しかしながら、グローバリズムとは、それが新自由主義という経済学上の理論の名で呼ばれたとしても、あくまでも‘理想’を説くものであって、実証性を伴うものでも、確約されたものでもありませんでした(しかも、経済の範囲を超えて社会全体の改革や人間の精神性にも踏み込んでいるので、より思想・宗教的・・・)。自由貿易主義のバイブルともされたデヴィット・リカードの比較優位説が世に登場した時期こそ、後に大英帝国として現れるイギリス、否、より正確には東インド会社による植民地化が進んだ時期と重なるのと類似しています(因みに、リカードは、オランダからイギリスに移住してきたセファルディ系のユダヤ人の家系に生まれている・・・)。そして、アレキサンダー大王の世界帝国の建設が、コスモポリタニズム(世界市民主義)を伴った点を考慮しますと、世界の一体化という理想主義には、異民族支配という隠れた目的が潜んでいるリスクを認めざるを得ないのです。理想を追い求めたはずが、現実はその逆なるという事例は歴史に枚挙に暇がありません。
そして、現実が理想の逆となる、あるいは、理想通りには行かない現実に信者達が気がついた時の対応も、どこか新興宗教団体と似通っています。疑問を抱く信者に対しては、‘信心が足りない’として、理想の実現に向けたより一層の努力を求めるからです。例えば、竹中平蔵氏をはじめとした新自由主義者の人々は、日本経済が低迷を続けている理由を不十分な自由化にあると主張しています。グローバリズムを信じた結果が日本国の今日の惨状であるにも拘わらず、それをさらに先に進めるように訴えているのです。
自然界でも、動物であれ植物であれ、外来種の出現により、これまで多様性を保つ形で自然に成立してきた生態系のバランスが崩壊し、特定の生物だけが蔓延ってしまう現象が問題視されています。また、高低差や濃度差などがある場合には、隔てる仕切りを取り除けば時間の経過と共に平準化されるのは当然の流れです。合理的に考えれば、自由と多様性の維持は両立せず、グローバリズムが全ての人々を豊かにするわけではないことは至極当然であるにも拘わらず、それがあたかも可能なように吹聴するのは、もはや‘グローバル教’としか言い様がないのです。

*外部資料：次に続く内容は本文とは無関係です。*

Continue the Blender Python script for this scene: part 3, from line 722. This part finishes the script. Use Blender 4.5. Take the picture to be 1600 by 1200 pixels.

もっとも、グローバリズムの場合、結果が現実のマイナス現象として目に見える形で現れるのが、宗教との違いかも知れません。言い換えますと、否が応でも現実を突きつけられてしまうグローバリズムの方が、洗脳が解けやすいのです。この点、日本国民の多くがグローバリストの欺瞞や野望に気がついているからこそ、小泉進次郎候補の雇用規制の緩和、すなわち、解雇の‘自由化’の提言に対して強い反発を示したのでしょう。もはや、誰もが更なる自由化が国民に安心と豊かさをもたらすとする教説を信じなくなっているのではないでしょうか。そして、‘グローバル教’の宣教師の立場でもある政治家達こそ(あるいは、偽りであることを知った上での確信犯・・・)、最も洗脳が解けにくいという現実は、日本国民にとりましては、内外両面における重大な脅威なのではないかと思うのです。